Data entries
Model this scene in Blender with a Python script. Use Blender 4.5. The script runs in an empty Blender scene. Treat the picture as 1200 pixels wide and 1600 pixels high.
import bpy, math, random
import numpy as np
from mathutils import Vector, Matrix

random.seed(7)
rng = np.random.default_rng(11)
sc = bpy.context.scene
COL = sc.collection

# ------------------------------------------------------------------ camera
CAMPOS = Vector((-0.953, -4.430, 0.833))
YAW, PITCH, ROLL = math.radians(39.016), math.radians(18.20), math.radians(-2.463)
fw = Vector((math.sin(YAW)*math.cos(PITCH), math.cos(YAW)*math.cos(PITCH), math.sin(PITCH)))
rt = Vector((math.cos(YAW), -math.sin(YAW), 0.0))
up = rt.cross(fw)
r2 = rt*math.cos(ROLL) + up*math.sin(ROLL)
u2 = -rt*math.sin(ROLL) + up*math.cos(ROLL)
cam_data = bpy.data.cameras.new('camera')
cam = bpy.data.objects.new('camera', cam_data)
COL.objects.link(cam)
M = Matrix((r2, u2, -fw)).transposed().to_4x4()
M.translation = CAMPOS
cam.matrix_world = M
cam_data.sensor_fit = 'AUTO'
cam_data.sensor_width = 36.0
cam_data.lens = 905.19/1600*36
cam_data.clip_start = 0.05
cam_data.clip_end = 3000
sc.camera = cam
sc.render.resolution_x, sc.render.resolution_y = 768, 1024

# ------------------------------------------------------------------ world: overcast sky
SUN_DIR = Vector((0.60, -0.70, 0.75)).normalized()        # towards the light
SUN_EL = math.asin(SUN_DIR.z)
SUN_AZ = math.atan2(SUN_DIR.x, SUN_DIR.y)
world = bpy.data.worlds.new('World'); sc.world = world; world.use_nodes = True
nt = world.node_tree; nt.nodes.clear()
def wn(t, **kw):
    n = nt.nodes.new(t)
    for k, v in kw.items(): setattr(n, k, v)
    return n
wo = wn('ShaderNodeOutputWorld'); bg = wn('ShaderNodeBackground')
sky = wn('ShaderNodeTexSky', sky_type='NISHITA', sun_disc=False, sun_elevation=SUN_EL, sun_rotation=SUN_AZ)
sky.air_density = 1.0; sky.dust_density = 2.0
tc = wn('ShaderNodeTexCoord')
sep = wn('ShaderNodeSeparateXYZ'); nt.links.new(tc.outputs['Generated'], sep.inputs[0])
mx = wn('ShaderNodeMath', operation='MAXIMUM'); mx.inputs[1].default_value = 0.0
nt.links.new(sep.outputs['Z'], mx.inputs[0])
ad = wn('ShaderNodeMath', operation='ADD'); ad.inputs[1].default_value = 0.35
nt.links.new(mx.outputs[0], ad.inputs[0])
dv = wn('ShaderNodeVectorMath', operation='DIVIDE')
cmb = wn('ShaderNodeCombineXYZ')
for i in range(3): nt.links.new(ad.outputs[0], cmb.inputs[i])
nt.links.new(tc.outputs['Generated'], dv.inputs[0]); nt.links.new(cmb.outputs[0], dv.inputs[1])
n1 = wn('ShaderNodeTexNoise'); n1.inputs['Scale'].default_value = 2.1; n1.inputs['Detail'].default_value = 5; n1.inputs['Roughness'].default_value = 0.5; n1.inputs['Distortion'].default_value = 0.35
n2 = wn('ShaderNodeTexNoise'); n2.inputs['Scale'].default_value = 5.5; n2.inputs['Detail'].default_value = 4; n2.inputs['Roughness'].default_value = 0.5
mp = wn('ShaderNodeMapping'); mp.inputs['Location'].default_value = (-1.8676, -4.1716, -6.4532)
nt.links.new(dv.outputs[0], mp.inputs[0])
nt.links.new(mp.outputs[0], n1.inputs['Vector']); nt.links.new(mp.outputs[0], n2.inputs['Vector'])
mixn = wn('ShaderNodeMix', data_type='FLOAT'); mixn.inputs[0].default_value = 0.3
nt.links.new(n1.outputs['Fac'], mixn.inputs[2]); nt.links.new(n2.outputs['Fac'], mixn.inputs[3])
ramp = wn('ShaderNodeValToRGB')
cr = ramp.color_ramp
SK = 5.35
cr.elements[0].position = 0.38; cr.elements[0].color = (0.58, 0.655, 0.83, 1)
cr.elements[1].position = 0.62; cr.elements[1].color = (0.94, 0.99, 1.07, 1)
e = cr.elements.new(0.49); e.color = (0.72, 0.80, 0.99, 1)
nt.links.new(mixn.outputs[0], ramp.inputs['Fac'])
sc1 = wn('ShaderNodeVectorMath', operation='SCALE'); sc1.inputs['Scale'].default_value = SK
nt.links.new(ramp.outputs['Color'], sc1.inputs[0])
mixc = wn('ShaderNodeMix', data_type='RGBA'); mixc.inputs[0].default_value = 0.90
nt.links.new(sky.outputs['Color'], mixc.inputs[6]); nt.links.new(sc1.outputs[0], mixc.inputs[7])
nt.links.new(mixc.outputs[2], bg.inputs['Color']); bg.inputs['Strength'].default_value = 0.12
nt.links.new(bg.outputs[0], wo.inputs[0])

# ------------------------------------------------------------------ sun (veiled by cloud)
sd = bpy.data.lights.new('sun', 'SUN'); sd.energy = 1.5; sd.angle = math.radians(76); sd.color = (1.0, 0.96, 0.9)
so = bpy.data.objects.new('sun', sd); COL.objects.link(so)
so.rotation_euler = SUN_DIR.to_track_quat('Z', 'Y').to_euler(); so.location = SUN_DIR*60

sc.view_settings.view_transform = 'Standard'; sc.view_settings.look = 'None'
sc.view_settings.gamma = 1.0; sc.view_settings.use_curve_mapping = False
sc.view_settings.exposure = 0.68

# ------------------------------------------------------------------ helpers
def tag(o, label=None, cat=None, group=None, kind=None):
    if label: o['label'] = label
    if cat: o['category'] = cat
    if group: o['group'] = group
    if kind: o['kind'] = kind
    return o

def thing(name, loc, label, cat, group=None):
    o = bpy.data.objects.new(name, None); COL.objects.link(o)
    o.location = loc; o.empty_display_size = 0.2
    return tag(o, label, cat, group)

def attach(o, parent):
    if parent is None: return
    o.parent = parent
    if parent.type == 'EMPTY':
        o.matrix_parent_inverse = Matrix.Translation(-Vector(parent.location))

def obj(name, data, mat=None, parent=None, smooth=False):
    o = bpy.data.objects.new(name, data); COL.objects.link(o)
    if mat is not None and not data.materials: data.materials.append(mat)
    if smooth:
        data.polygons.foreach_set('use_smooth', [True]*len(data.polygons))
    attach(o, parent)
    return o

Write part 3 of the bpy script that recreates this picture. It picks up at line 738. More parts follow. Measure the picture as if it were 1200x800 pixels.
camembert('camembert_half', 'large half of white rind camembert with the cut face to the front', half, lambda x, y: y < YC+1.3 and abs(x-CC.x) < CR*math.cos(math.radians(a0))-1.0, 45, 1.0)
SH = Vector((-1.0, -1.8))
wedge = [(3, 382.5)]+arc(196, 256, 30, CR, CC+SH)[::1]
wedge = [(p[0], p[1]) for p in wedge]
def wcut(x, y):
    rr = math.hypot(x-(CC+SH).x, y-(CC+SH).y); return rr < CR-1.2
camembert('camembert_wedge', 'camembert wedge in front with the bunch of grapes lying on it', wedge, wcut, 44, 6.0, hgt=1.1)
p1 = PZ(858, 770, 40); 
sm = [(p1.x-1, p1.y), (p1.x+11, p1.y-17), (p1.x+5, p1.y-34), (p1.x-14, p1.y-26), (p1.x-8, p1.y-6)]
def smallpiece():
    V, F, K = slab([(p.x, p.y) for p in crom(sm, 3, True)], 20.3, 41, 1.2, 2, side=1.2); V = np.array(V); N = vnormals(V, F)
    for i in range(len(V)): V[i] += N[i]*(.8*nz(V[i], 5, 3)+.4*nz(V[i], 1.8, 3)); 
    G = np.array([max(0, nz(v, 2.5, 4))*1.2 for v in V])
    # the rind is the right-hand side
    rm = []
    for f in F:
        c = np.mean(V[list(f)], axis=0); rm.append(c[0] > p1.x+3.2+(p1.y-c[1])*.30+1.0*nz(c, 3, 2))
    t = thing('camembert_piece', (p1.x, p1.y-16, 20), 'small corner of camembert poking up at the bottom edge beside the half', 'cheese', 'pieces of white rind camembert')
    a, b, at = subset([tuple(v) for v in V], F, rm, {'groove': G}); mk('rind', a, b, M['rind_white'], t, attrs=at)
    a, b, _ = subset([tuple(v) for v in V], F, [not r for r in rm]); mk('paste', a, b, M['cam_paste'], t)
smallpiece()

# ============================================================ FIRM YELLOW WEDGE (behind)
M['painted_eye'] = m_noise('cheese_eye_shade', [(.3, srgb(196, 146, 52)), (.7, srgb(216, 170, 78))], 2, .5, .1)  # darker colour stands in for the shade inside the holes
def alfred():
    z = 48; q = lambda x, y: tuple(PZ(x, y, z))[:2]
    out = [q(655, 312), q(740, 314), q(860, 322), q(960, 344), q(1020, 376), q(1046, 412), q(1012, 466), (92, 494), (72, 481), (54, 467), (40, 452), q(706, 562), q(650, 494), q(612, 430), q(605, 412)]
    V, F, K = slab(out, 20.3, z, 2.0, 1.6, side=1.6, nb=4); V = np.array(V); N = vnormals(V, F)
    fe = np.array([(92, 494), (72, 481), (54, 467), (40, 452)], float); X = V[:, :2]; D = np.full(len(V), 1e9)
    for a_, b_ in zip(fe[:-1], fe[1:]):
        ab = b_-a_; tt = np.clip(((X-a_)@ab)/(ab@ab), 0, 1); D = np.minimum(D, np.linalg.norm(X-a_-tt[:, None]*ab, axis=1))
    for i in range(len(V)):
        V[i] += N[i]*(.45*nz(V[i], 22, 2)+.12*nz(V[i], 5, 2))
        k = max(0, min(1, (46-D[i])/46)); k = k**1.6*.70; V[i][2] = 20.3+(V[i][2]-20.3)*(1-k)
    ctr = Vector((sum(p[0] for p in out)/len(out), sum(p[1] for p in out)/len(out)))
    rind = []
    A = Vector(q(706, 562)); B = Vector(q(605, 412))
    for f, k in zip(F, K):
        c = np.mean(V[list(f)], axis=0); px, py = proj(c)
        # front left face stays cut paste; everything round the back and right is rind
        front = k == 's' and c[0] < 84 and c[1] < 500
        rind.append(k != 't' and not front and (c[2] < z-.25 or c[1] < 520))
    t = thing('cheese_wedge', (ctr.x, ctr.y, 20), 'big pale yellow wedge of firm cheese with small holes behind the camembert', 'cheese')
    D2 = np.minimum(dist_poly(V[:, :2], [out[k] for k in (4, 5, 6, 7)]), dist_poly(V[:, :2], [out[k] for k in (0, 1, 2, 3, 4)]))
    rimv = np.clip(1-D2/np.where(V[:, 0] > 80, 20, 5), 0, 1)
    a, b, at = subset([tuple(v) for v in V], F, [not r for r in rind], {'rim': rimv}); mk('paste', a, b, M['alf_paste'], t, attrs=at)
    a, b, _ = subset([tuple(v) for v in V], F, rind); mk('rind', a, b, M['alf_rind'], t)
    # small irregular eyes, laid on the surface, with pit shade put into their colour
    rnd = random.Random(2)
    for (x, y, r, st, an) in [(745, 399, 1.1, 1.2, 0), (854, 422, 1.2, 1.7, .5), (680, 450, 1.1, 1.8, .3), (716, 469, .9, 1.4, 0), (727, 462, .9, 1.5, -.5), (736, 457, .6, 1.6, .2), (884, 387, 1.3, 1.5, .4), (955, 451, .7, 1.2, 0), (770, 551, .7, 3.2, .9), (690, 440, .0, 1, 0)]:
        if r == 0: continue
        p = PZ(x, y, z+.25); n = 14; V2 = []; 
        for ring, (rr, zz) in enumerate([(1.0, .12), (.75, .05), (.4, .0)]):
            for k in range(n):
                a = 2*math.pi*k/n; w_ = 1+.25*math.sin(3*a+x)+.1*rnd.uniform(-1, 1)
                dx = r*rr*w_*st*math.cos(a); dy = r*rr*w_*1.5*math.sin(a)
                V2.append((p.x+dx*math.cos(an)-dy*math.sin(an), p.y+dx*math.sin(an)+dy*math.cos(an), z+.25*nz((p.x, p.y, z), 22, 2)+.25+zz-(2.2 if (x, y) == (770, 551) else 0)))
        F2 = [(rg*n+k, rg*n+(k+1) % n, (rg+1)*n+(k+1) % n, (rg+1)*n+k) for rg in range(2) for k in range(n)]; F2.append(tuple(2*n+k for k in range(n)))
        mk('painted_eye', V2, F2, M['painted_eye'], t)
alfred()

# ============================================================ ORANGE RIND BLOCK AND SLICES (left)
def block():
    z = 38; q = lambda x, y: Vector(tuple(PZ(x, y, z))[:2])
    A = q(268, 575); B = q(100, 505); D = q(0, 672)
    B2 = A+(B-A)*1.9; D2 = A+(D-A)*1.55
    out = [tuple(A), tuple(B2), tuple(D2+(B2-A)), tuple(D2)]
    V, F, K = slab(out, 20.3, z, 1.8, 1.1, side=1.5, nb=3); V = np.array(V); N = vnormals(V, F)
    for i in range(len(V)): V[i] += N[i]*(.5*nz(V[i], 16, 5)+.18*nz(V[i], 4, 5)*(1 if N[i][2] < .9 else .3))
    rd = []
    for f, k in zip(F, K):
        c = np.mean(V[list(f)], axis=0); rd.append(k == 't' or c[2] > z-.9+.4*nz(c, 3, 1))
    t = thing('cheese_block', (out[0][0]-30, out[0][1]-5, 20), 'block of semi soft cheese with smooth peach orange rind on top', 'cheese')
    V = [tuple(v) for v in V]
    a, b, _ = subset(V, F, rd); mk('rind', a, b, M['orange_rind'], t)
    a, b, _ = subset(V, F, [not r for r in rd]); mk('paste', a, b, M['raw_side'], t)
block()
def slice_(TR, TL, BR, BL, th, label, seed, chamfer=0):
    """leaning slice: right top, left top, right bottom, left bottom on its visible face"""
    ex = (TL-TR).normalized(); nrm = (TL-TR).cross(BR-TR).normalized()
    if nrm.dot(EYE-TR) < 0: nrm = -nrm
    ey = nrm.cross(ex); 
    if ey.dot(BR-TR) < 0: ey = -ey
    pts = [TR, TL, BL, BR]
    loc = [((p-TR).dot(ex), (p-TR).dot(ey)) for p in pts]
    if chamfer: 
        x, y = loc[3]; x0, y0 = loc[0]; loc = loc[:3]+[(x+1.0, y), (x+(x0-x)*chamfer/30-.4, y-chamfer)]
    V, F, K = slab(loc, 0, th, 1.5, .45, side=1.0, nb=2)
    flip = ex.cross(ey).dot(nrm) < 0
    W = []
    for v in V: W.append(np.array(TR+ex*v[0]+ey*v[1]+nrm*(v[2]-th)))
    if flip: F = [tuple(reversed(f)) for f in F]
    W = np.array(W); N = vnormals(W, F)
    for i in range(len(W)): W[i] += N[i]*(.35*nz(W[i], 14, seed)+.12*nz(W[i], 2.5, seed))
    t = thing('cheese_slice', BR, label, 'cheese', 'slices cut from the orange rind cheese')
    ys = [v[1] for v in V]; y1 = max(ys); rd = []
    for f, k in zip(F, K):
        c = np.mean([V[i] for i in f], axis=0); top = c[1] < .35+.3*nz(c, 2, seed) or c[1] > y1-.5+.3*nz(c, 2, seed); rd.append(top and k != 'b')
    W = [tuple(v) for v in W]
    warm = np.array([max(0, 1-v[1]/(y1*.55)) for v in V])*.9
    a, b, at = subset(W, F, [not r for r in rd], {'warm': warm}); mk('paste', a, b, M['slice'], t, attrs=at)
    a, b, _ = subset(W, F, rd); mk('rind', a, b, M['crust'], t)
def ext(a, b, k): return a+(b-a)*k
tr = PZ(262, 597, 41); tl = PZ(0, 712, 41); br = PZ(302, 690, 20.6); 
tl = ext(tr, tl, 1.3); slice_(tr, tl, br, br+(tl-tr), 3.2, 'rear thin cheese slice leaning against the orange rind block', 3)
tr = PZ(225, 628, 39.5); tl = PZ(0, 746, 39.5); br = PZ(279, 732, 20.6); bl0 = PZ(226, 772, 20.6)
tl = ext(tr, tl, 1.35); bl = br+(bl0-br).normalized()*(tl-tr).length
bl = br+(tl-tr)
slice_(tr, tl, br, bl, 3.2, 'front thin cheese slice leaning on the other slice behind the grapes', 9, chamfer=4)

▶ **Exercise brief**
Reprint the data above from the opening line to the line holding "COL = sc.collection", inclusive, and nothing else.

▶ **Solution**
Model this scene in Blender with a Python script. Use Blender 4.5. The script runs in an empty Blender scene. Treat the picture as 1200 pixels wide and 1600 pixels high.
import bpy, math, random
import numpy as np
from mathutils import Vector, Matrix

random.seed(7)
rng = np.random.default_rng(11)
sc = bpy.context.scene
COL = sc.collection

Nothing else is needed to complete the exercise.